Lattice dynamics and Raman spectrum of supertetragonal PbVO3

TL;DR

This study combines Raman spectroscopy and first-principle calculations to analyze the lattice dynamics of PbVO3, revealing phonon modes, atomic displacements, and comparing its ferroelectric soft mode with PbTiO3, highlighting unique supertetragonal features.

Contribution

It provides the first detailed experimental and theoretical analysis of PbVO3's phonon modes and atomic displacements, comparing them with PbTiO3 to understand supertetragonal phase characteristics.

Findings

Identification of all zone-center TO phonon modes in PbVO3.

Remarkable similarity of phonon eigenvectors with PbTiO3.

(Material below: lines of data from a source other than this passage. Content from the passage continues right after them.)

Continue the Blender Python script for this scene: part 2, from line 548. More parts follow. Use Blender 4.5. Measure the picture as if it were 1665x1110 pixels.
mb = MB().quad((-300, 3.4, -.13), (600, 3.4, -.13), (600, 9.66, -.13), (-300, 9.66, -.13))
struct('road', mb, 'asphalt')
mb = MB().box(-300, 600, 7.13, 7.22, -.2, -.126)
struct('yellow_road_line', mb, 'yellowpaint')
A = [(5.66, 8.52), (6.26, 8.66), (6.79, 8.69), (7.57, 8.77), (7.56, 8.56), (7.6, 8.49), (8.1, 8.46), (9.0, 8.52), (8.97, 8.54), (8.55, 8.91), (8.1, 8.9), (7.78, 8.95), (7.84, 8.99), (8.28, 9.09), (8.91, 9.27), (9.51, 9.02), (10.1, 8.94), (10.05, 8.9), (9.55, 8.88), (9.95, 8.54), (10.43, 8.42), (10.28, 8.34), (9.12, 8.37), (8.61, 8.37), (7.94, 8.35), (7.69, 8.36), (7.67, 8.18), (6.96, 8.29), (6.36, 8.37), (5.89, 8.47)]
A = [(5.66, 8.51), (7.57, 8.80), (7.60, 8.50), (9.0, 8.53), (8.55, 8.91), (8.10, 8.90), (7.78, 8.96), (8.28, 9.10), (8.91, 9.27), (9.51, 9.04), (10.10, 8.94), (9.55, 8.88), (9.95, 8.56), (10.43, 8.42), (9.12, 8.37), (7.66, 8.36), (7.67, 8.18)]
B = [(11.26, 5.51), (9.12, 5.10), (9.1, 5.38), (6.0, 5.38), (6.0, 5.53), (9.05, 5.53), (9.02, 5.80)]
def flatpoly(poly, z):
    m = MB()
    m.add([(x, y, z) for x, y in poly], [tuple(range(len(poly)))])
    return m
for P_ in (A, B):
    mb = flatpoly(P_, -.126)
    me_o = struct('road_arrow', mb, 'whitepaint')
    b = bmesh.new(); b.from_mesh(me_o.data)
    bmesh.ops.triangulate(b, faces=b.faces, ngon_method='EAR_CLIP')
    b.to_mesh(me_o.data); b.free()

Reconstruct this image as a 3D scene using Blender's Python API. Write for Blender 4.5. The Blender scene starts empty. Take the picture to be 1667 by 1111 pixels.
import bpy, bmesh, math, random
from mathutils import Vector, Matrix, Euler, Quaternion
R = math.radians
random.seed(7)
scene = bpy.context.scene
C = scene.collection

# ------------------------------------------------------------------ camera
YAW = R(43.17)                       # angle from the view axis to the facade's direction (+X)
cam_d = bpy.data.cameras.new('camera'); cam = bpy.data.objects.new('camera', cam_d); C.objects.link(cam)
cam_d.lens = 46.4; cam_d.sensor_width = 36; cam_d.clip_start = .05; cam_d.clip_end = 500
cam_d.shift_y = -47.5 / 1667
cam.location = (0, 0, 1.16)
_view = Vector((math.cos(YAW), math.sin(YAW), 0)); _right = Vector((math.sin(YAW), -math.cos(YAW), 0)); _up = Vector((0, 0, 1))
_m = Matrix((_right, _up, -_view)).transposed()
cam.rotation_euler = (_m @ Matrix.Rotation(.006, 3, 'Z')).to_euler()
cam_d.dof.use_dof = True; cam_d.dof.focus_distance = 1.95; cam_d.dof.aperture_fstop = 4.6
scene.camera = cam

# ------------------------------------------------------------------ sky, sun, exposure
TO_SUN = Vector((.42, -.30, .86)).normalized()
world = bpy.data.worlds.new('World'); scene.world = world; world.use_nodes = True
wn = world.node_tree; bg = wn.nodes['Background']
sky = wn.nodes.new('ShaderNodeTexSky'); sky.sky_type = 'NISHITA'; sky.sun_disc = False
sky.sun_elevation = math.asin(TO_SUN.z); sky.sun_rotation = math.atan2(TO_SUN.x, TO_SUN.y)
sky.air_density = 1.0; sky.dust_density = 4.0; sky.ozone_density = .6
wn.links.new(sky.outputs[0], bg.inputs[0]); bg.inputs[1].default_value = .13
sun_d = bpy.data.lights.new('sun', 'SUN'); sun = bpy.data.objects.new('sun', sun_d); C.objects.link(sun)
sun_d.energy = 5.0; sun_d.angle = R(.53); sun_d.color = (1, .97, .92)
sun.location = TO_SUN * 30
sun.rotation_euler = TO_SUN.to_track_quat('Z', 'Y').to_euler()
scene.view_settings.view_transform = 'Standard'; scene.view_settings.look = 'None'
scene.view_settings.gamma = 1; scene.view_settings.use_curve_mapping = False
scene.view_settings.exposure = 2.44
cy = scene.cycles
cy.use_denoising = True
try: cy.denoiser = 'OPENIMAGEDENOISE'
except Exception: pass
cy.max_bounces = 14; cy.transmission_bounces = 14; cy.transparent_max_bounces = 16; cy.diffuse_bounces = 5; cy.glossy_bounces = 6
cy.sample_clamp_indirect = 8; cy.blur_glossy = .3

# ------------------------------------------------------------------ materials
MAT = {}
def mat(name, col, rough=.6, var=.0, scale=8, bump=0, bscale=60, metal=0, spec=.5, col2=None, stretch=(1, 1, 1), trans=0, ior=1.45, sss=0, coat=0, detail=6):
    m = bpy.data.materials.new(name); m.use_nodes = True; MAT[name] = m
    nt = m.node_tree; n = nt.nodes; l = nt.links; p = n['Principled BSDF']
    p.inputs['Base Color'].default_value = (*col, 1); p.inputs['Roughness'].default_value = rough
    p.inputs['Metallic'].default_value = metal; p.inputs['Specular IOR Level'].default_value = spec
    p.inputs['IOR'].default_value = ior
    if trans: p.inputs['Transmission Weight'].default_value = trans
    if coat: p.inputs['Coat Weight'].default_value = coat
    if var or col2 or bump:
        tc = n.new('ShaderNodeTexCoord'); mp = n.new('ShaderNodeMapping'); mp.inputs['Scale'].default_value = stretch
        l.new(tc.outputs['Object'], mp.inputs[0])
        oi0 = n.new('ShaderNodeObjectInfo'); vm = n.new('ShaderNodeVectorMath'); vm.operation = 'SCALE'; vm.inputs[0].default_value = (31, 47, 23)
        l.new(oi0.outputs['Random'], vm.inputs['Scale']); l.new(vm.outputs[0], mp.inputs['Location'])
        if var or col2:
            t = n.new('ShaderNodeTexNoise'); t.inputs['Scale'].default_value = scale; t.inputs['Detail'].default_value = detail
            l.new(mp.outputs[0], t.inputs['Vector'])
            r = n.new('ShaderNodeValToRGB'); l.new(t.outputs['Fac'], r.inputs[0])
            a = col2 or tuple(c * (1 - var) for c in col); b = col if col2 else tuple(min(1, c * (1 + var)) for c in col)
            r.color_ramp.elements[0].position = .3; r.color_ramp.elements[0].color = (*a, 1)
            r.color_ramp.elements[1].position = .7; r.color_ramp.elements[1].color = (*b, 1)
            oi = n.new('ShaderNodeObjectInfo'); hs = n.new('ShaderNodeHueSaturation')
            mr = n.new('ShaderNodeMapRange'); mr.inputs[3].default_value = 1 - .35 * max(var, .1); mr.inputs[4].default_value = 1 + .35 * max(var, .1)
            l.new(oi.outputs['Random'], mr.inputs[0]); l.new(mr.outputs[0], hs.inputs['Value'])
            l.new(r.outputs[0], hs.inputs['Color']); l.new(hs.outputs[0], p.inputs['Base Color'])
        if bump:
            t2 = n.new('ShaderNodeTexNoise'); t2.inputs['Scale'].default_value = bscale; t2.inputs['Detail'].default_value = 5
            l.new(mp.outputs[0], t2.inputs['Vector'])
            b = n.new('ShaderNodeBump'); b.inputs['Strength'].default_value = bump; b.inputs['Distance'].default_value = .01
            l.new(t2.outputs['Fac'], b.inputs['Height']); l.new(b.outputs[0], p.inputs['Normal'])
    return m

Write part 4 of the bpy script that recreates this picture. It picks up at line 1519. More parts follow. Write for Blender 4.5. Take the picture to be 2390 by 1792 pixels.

Characteristic splitting of B1+E modes in supertetragonal phases.

Abstract

Lead vanadate PbVO3 is a polar crystal with a P4mm space group at ambient conditions. It is isostructural with the model soft-mode driven ferroelectric PbTiO3, but differs from it by the so-called 'supertetragonal' elongation of its unit cell. In this paper, we report a combined study of the lattice dynamics of PbVO3 by Raman spectroscopy at room temperature and first-principle calculations. All zone-center transverse optical (TO) phonon modes are identified by polarized, angle-dependent Raman spectroscopy and assigned as follows: E modes at 136, 269, 374 and 508 cm-1, A1 modes at 188, 429 and 874 cm-1 and B1 mode at 319 cm-1. The calculations confirm the experimental symmetry assignment and allow to obtain the longitudinal (LO) phonons wavenumbers. Besides, we analyze the mode eigenvectors in detail, in order to identify the atomic displacements associated with each mode and compare them with PbTiO3. In spite of their differences in chemistry and strain, the phonon eigenvectors are found to be remarkably comparable in both compounds. We discuss the position of the ferroelectric soft mode in PbVO3 as compared to PbTiO3. A sizeable splitting of the B1+E modes appears as a characteristic feature of supertetragonal phases. The peculiarity of the vanadyl V-O bond frequency in PbVO3 is also addressed.